• Written exercise
Can you reproduce the data beneath, keeping every line exact?

====== Data extract

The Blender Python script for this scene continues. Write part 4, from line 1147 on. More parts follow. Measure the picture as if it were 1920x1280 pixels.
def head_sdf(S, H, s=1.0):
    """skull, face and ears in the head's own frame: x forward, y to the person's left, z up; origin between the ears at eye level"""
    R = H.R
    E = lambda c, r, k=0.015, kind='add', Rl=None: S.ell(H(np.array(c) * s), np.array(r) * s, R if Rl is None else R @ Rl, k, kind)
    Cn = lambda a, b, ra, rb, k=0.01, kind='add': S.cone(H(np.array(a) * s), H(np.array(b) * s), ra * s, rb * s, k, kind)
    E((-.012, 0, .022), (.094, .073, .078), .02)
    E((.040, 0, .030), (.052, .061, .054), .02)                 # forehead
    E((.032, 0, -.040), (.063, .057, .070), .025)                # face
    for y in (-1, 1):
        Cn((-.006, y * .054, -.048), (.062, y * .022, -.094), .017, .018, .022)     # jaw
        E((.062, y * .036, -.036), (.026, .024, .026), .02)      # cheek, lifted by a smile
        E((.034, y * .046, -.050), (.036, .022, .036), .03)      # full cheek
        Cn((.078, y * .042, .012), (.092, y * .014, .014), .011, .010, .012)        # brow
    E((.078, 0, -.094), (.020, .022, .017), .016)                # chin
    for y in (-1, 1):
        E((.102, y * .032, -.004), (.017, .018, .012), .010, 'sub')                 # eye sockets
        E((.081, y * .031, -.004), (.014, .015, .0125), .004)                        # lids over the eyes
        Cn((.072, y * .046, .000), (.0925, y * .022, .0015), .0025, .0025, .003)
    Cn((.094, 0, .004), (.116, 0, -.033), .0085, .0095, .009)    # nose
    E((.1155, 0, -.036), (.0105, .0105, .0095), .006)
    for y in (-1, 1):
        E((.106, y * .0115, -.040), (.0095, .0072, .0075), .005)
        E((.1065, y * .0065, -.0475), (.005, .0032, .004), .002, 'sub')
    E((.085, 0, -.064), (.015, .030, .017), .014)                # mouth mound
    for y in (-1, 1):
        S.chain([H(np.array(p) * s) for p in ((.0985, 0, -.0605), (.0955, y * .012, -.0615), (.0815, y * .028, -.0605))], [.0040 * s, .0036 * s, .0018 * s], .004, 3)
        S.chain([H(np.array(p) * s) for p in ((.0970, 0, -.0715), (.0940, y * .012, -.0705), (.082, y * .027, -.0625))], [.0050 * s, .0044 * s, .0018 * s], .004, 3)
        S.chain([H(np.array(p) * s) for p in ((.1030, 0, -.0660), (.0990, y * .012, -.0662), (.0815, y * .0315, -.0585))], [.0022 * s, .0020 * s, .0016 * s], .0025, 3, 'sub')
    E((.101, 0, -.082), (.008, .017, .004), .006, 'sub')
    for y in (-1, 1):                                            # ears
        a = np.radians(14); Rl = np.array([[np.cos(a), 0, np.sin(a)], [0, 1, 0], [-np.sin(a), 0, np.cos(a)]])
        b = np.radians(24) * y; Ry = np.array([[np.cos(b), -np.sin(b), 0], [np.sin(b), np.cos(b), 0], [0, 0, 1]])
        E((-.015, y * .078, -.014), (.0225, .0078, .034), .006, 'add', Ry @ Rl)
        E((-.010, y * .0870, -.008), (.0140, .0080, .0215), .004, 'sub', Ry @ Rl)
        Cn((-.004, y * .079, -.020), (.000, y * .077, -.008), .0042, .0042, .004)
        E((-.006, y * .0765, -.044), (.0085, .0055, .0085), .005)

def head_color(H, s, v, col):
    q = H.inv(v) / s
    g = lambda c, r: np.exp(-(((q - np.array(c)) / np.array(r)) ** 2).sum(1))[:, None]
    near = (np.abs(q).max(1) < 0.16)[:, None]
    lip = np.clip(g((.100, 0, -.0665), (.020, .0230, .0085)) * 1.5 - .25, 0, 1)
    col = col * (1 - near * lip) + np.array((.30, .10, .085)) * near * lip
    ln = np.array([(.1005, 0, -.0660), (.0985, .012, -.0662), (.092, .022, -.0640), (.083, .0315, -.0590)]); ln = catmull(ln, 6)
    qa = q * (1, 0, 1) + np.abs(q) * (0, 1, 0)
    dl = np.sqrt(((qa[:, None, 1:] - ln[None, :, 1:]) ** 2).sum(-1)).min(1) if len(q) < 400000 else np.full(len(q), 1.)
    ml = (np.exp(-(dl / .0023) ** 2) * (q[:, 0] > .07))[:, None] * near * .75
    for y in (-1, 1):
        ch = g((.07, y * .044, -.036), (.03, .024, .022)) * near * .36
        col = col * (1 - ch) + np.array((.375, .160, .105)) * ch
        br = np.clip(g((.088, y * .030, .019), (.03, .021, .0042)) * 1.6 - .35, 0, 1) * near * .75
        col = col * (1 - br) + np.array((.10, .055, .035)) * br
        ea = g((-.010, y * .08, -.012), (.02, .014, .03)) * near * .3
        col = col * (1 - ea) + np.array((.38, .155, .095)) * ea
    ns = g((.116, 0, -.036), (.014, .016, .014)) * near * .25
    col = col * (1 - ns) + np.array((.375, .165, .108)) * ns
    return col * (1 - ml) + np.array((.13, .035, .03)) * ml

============

• Expected answer
The Blender Python script for this scene continues. Write part 4, from line 1147 on. More parts follow. Measure the picture as if it were 1920x1280 pixels.
def head_sdf(S, H, s=1.0):
    """skull, face and ears in the head's own frame: x forward, y to the person's left, z up; origin between the ears at eye level"""
    R = H.R
    E = lambda c, r, k=0.015, kind='add', Rl=None: S.ell(H(np.array(c) * s), np.array(r) * s, R if Rl is None else R @ Rl, k, kind)
    Cn = lambda a, b, ra, rb, k=0.01, kind='add': S.cone(H(np.array(a) * s), H(np.array(b) * s), ra * s, rb * s, k, kind)
    E((-.012, 0, .022), (.094, .073, .078), .02)
    E((.040, 0, .030), (.052, .061, .054), .02)                 # forehead
    E((.032, 0, -.040), (.063, .057, .070), .025)                # face
    for y in (-1, 1):
        Cn((-.006, y * .054, -.048), (.062, y * .022, -.094), .017, .018, .022)     # jaw
        E((.062, y * .036, -.036), (.026, .024, .026), .02)      # cheek, lifted by a smile
        E((.034, y * .046, -.050), (.036, .022, .036), .03)      # full cheek
        Cn((.078, y * .042, .012), (.092, y * .014, .014), .011, .010, .012)        # brow
    E((.078, 0, -.094), (.020, .022, .017), .016)                # chin
    for y in (-1, 1):
        E((.102, y * .032, -.004), (.017, .018, .012), .010, 'sub')                 # eye sockets
        E((.081, y * .031, -.004), (.014, .015, .0125), .004)                        # lids over the eyes
        Cn((.072, y * .046, .000), (.0925, y * .022, .0015), .0025, .0025, .003)
    Cn((.094, 0, .004), (.116, 0, -.033), .0085, .0095, .009)    # nose
    E((.1155, 0, -.036), (.0105, .0105, .0095), .006)
    for y in (-1, 1):
        E((.106, y * .0115, -.040), (.0095, .0072, .0075), .005)
        E((.1065, y * .0065, -.0475), (.005, .0032, .004), .002, 'sub')
    E((.085, 0, -.064), (.015, .030, .017), .014)                # mouth mound
    for y in (-1, 1):
        S.chain([H(np.array(p) * s) for p in ((.0985, 0, -.0605), (.0955, y * .012, -.0615), (.0815, y * .028, -.0605))], [.0040 * s, .0036 * s, .0018 * s], .004, 3)
        S.chain([H(np.array(p) * s) for p in ((.0970, 0, -.0715), (.0940, y * .012, -.0705), (.082, y * .027, -.0625))], [.0050 * s, .0044 * s, .0018 * s], .004, 3)
        S.chain([H(np.array(p) * s) for p in ((.1030, 0, -.0660), (.0990, y * .012, -.0662), (.0815, y * .0315, -.0585))], [.0022 * s, .0020 * s, .0016 * s], .0025, 3, 'sub')
    E((.101, 0, -.082), (.008, .017, .004), .006, 'sub')
    for y in (-1, 1):                                            # ears
        a = np.radians(14); Rl = np.array([[np.cos(a), 0, np.sin(a)], [0, 1, 0], [-np.sin(a), 0, np.cos(a)]])
        b = np.radians(24) * y; Ry = np.array([[np.cos(b), -np.sin(b), 0], [np.sin(b), np.cos(b), 0], [0, 0, 1]])
        E((-.015, y * .078, -.014), (.0225, .0078, .034), .006, 'add', Ry @ Rl)
        E((-.010, y * .0870, -.008), (.0140, .0080, .0215), .004, 'sub', Ry @ Rl)
        Cn((-.004, y * .079, -.020), (.000, y * .077, -.008), .0042, .0042, .004)
        E((-.006, y * .0765, -.044), (.0085, .0055, .0085), .005)

def head_color(H, s, v, col):
    q = H.inv(v) / s
    g = lambda c, r: np.exp(-(((q - np.array(c)) / np.array(r)) ** 2).sum(1))[:, None]
    near = (np.abs(q).max(1) < 0.16)[:, None]
    lip = np.clip(g((.100, 0, -.0665), (.020, .0230, .0085)) * 1.5 - .25, 0, 1)
    col = col * (1 - near * lip) + np.array((.30, .10, .085)) * near * lip
    ln = np.array([(.1005, 0, -.0660), (.0985, .012, -.0662), (.092, .022, -.0640), (.083, .0315, -.0590)]); ln = catmull(ln, 6)
    qa = q * (1, 0, 1) + np.abs(q) * (0, 1, 0)
    dl = np.sqrt(((qa[:, None, 1:] - ln[None, :, 1:]) ** 2).sum(-1)).min(1) if len(q) < 400000 else np.full(len(q), 1.)
    ml = (np.exp(-(dl / .0023) ** 2) * (q[:, 0] > .07))[:, None] * near * .75
    for y in (-1, 1):
        ch = g((.07, y * .044, -.036), (.03, .024, .022)) * near * .36
        col = col * (1 - ch) + np.array((.375, .160, .105)) * ch
        br = np.clip(g((.088, y * .030, .019), (.03, .021, .0042)) * 1.6 - .35, 0, 1) * near * .75
        col = col * (1 - br) + np.array((.10, .055, .035)) * br
        ea = g((-.010, y * .08, -.012), (.02, .014, .03)) * near * .3
        col = col * (1 - ea) + np.array((.38, .155, .095)) * ea
    ns = g((.116, 0, -.036), (.014, .016, .014)) * near * .25
    col = col * (1 - ns) + np.array((.375, .165, .108)) * ns
    return col * (1 - ml) + np.array((.13, .035, .03)) * ml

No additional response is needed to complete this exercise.